Retype the complete listing exactly as it appears.

(PROVIDED DATA)
** BEGIN **

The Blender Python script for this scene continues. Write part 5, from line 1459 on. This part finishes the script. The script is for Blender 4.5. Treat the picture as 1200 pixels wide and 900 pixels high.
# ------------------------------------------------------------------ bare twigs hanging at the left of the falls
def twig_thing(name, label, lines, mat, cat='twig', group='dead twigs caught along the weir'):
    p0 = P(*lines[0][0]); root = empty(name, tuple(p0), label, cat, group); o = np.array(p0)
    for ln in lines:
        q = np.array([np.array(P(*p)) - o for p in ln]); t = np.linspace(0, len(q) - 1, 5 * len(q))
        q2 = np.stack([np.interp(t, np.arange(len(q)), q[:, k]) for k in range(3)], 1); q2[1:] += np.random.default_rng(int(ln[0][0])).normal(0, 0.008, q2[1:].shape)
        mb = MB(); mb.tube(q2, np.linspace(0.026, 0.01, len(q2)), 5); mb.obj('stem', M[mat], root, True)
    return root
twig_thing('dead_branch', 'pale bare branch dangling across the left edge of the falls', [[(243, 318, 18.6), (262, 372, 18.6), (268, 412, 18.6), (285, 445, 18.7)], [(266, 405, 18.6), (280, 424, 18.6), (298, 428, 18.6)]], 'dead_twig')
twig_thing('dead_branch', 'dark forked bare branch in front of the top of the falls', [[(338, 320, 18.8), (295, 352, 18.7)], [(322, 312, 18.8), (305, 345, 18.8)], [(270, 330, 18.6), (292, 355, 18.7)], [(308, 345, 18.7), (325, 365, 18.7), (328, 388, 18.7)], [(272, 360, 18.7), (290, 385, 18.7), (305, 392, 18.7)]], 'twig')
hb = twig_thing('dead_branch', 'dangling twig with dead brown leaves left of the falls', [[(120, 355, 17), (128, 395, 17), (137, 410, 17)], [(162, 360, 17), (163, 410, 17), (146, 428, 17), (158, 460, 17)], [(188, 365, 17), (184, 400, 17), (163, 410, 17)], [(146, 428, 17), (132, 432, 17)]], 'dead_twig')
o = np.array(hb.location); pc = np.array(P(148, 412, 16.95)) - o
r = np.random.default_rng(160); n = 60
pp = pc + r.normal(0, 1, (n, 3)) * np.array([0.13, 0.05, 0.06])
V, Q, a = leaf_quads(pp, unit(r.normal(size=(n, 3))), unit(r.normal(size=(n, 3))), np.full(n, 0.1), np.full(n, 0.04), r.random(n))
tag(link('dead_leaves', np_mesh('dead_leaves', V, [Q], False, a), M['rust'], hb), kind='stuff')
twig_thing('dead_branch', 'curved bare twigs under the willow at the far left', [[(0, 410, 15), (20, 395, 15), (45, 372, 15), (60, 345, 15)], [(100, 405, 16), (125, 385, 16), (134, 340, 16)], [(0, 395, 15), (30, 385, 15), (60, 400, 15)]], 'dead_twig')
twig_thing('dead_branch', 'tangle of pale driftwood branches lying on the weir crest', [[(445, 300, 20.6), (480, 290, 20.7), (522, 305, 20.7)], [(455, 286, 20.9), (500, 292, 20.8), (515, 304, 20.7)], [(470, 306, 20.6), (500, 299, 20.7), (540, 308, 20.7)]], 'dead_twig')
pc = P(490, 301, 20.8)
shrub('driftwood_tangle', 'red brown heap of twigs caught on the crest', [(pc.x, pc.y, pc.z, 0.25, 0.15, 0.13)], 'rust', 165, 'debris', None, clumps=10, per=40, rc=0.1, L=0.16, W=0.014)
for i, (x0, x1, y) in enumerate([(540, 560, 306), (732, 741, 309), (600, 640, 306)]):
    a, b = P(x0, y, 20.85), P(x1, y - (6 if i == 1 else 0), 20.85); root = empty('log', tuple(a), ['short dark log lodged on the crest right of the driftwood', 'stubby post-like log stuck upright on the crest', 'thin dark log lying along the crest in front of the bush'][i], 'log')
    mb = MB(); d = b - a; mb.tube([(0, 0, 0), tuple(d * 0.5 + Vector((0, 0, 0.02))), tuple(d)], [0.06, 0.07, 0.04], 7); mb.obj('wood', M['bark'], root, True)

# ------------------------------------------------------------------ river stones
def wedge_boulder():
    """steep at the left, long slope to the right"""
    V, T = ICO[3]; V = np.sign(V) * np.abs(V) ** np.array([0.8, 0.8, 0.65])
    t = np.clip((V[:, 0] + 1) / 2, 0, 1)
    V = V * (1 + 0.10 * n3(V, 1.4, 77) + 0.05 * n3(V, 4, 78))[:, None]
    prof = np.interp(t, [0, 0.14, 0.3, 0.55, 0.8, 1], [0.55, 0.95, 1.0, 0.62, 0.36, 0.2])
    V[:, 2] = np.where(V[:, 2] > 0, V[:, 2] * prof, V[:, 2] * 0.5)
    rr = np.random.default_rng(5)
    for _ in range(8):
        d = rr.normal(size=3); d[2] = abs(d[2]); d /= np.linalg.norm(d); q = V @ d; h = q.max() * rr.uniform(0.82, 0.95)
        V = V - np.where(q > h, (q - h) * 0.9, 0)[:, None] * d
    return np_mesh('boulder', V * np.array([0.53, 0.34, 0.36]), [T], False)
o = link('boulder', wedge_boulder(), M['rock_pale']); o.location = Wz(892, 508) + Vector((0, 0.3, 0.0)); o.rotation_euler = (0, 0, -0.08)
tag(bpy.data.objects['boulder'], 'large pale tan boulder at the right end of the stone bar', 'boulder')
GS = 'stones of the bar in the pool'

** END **

(WORKED ANSWER)
The Blender Python script for this scene continues. Write part 5, from line 1459 on. This part finishes the script. The script is for Blender 4.5. Treat the picture as 1200 pixels wide and 900 pixels high.
# ------------------------------------------------------------------ bare twigs hanging at the left of the falls
def twig_thing(name, label, lines, mat, cat='twig', group='dead twigs caught along the weir'):
    p0 = P(*lines[0][0]); root = empty(name, tuple(p0), label, cat, group); o = np.array(p0)
    for ln in lines:
        q = np.array([np.array(P(*p)) - o for p in ln]); t = np.linspace(0, len(q) - 1, 5 * len(q))
        q2 = np.stack([np.interp(t, np.arange(len(q)), q[:, k]) for k in range(3)], 1); q2[1:] += np.random.default_rng(int(ln[0][0])).normal(0, 0.008, q2[1:].shape)
        mb = MB(); mb.tube(q2, np.linspace(0.026, 0.01, len(q2)), 5); mb.obj('stem', M[mat], root, True)
    return root
twig_thing('dead_branch', 'pale bare branch dangling across the left edge of the falls', [[(243, 318, 18.6), (262, 372, 18.6), (268, 412, 18.6), (285, 445, 18.7)], [(266, 405, 18.6), (280, 424, 18.6), (298, 428, 18.6)]], 'dead_twig')
twig_thing('dead_branch', 'dark forked bare branch in front of the top of the falls', [[(338, 320, 18.8), (295, 352, 18.7)], [(322, 312, 18.8), (305, 345, 18.8)], [(270, 330, 18.6), (292, 355, 18.7)], [(308, 345, 18.7), (325, 365, 18.7), (328, 388, 18.7)], [(272, 360, 18.7), (290, 385, 18.7), (305, 392, 18.7)]], 'twig')
hb = twig_thing('dead_branch', 'dangling twig with dead brown leaves left of the falls', [[(120, 355, 17), (128, 395, 17), (137, 410, 17)], [(162, 360, 17), (163, 410, 17), (146, 428, 17), (158, 460, 17)], [(188, 365, 17), (184, 400, 17), (163, 410, 17)], [(146, 428, 17), (132, 432, 17)]], 'dead_twig')
o = np.array(hb.location); pc = np.array(P(148, 412, 16.95)) - o
r = np.random.default_rng(160); n = 60
pp = pc + r.normal(0, 1, (n, 3)) * np.array([0.13, 0.05, 0.06])
V, Q, a = leaf_quads(pp, unit(r.normal(size=(n, 3))), unit(r.normal(size=(n, 3))), np.full(n, 0.1), np.full(n, 0.04), r.random(n))
tag(link('dead_leaves', np_mesh('dead_leaves', V, [Q], False, a), M['rust'], hb), kind='stuff')
twig_thing('dead_branch', 'curved bare twigs under the willow at the far left', [[(0, 410, 15), (20, 395, 15), (45, 372, 15), (60, 345, 15)], [(100, 405, 16), (125, 385, 16), (134, 340, 16)], [(0, 395, 15), (30, 385, 15), (60, 400, 15)]], 'dead_twig')
twig_thing('dead_branch', 'tangle of pale driftwood branches lying on the weir crest', [[(445, 300, 20.6), (480, 290, 20.7), (522, 305, 20.7)], [(455, 286, 20.9), (500, 292, 20.8), (515, 304, 20.7)], [(470, 306, 20.6), (500, 299, 20.7), (540, 308, 20.7)]], 'dead_twig')
pc = P(490, 301, 20.8)
shrub('driftwood_tangle', 'red brown heap of twigs caught on the crest', [(pc.x, pc.y, pc.z, 0.25, 0.15, 0.13)], 'rust', 165, 'debris', None, clumps=10, per=40, rc=0.1, L=0.16, W=0.014)
for i, (x0, x1, y) in enumerate([(540, 560, 306), (732, 741, 309), (600, 640, 306)]):
    a, b = P(x0, y, 20.85), P(x1, y - (6 if i == 1 else 0), 20.85); root = empty('log', tuple(a), ['short dark log lodged on the crest right of the driftwood', 'stubby post-like log stuck upright on the crest', 'thin dark log lying along the crest in front of the bush'][i], 'log')
    mb = MB(); d = b - a; mb.tube([(0, 0, 0), tuple(d * 0.5 + Vector((0, 0, 0.02))), tuple(d)], [0.06, 0.07, 0.04], 7); mb.obj('wood', M['bark'], root, True)

# ------------------------------------------------------------------ river stones
def wedge_boulder():
    """steep at the left, long slope to the right"""
    V, T = ICO[3]; V = np.sign(V) * np.abs(V) ** np.array([0.8, 0.8, 0.65])
    t = np.clip((V[:, 0] + 1) / 2, 0, 1)
    V = V * (1 + 0.10 * n3(V, 1.4, 77) + 0.05 * n3(V, 4, 78))[:, None]
    prof = np.interp(t, [0, 0.14, 0.3, 0.55, 0.8, 1], [0.55, 0.95, 1.0, 0.62, 0.36, 0.2])
    V[:, 2] = np.where(V[:, 2] > 0, V[:, 2] * prof, V[:, 2] * 0.5)
    rr = np.random.default_rng(5)
    for _ in range(8):
        d = rr.normal(size=3); d[2] = abs(d[2]); d /= np.linalg.norm(d); q = V @ d; h = q.max() * rr.uniform(0.82, 0.95)
        V = V - np.where(q > h, (q - h) * 0.9, 0)[:, None] * d
    return np_mesh('boulder', V * np.array([0.53, 0.34, 0.36]), [T], False)
o = link('boulder', wedge_boulder(), M['rock_pale']); o.location = Wz(892, 508) + Vector((0, 0.3, 0.0)); o.rotation_euler = (0, 0, -0.08)
tag(bpy.data.objects['boulder'], 'large pale tan boulder at the right end of the stone bar', 'boulder')
GS = 'stones of the bar in the pool'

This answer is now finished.